>> Begin Data lines

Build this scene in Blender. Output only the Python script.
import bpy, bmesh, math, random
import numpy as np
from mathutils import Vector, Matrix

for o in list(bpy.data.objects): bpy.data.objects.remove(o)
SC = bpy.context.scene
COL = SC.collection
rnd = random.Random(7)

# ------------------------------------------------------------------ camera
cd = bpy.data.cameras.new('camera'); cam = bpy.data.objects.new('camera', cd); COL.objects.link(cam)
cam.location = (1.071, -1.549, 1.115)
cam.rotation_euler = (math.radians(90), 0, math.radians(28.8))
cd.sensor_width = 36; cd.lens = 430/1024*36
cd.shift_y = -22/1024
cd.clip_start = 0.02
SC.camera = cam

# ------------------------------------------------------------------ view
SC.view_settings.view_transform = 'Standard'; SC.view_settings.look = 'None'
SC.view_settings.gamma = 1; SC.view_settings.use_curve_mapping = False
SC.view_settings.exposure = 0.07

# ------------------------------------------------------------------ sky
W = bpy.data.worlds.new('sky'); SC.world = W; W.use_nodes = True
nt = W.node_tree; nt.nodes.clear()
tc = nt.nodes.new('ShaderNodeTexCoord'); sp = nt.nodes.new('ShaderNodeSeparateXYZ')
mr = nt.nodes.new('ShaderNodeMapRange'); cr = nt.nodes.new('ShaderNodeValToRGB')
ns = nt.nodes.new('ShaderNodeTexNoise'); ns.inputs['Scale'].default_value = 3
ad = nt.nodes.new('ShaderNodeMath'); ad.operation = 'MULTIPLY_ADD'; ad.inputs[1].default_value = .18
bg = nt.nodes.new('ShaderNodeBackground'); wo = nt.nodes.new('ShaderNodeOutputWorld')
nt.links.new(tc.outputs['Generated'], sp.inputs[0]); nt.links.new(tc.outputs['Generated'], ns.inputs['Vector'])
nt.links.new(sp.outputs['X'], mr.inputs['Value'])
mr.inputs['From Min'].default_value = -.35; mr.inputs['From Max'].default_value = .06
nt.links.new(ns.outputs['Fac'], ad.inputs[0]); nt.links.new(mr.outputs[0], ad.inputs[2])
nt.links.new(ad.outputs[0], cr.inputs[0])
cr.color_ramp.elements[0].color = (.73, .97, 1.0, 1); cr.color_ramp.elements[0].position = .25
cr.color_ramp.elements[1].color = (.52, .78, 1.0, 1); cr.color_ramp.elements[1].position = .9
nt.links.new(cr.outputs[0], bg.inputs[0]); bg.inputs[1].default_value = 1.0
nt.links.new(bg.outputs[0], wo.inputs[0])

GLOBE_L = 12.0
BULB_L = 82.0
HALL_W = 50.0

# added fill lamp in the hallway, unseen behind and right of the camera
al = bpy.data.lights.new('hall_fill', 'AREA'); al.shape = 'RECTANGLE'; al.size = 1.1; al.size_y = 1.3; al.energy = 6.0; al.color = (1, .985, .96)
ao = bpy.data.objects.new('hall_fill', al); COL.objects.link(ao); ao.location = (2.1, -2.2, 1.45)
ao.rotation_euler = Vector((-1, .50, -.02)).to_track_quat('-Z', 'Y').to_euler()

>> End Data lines

▶ _Given instruction_:
Restate the whole listing exactly, leaving out nothing.

▶ _Solution to this problem_:
Build this scene in Blender. Output only the Python script.
import bpy, bmesh, math, random
import numpy as np
from mathutils import Vector, Matrix

for o in list(bpy.data.objects): bpy.data.objects.remove(o)
SC = bpy.context.scene
COL = SC.collection
rnd = random.Random(7)

# ------------------------------------------------------------------ camera
cd = bpy.data.cameras.new('camera'); cam = bpy.data.objects.new('camera', cd); COL.objects.link(cam)
cam.location = (1.071, -1.549, 1.115)
cam.rotation_euler = (math.radians(90), 0, math.radians(28.8))
cd.sensor_width = 36; cd.lens = 430/1024*36
cd.shift_y = -22/1024
cd.clip_start = 0.02
SC.camera = cam

# ------------------------------------------------------------------ view
SC.view_settings.view_transform = 'Standard'; SC.view_settings.look = 'None'
SC.view_settings.gamma = 1; SC.view_settings.use_curve_mapping = False
SC.view_settings.exposure = 0.07

# ------------------------------------------------------------------ sky
W = bpy.data.worlds.new('sky'); SC.world = W; W.use_nodes = True
nt = W.node_tree; nt.nodes.clear()
tc = nt.nodes.new('ShaderNodeTexCoord'); sp = nt.nodes.new('ShaderNodeSeparateXYZ')
mr = nt.nodes.new('ShaderNodeMapRange'); cr = nt.nodes.new('ShaderNodeValToRGB')
ns = nt.nodes.new('ShaderNodeTexNoise'); ns.inputs['Scale'].default_value = 3
ad = nt.nodes.new('ShaderNodeMath'); ad.operation = 'MULTIPLY_ADD'; ad.inputs[1].default_value = .18
bg = nt.nodes.new('ShaderNodeBackground'); wo = nt.nodes.new('ShaderNodeOutputWorld')
nt.links.new(tc.outputs['Generated'], sp.inputs[0]); nt.links.new(tc.outputs['Generated'], ns.inputs['Vector'])
nt.links.new(sp.outputs['X'], mr.inputs['Value'])
mr.inputs['From Min'].default_value = -.35; mr.inputs['From Max'].default_value = .06
nt.links.new(ns.outputs['Fac'], ad.inputs[0]); nt.links.new(mr.outputs[0], ad.inputs[2])
nt.links.new(ad.outputs[0], cr.inputs[0])
cr.color_ramp.elements[0].color = (.73, .97, 1.0, 1); cr.color_ramp.elements[0].position = .25
cr.color_ramp.elements[1].color = (.52, .78, 1.0, 1); cr.color_ramp.elements[1].position = .9
nt.links.new(cr.outputs[0], bg.inputs[0]); bg.inputs[1].default_value = 1.0
nt.links.new(bg.outputs[0], wo.inputs[0])

GLOBE_L = 12.0
BULB_L = 82.0
HALL_W = 50.0

# added fill lamp in the hallway, unseen behind and right of the camera
al = bpy.data.lights.new('hall_fill', 'AREA'); al.shape = 'RECTANGLE'; al.size = 1.1; al.size_y = 1.3; al.energy = 6.0; al.color = (1, .985, .96)
ao = bpy.data.objects.new('hall_fill', al); COL.objects.link(ao); ao.location = (2.1, -2.2, 1.45)
ao.rotation_euler = Vector((-1, .50, -.02)).to_track_quat('-Z', 'Y').to_euler()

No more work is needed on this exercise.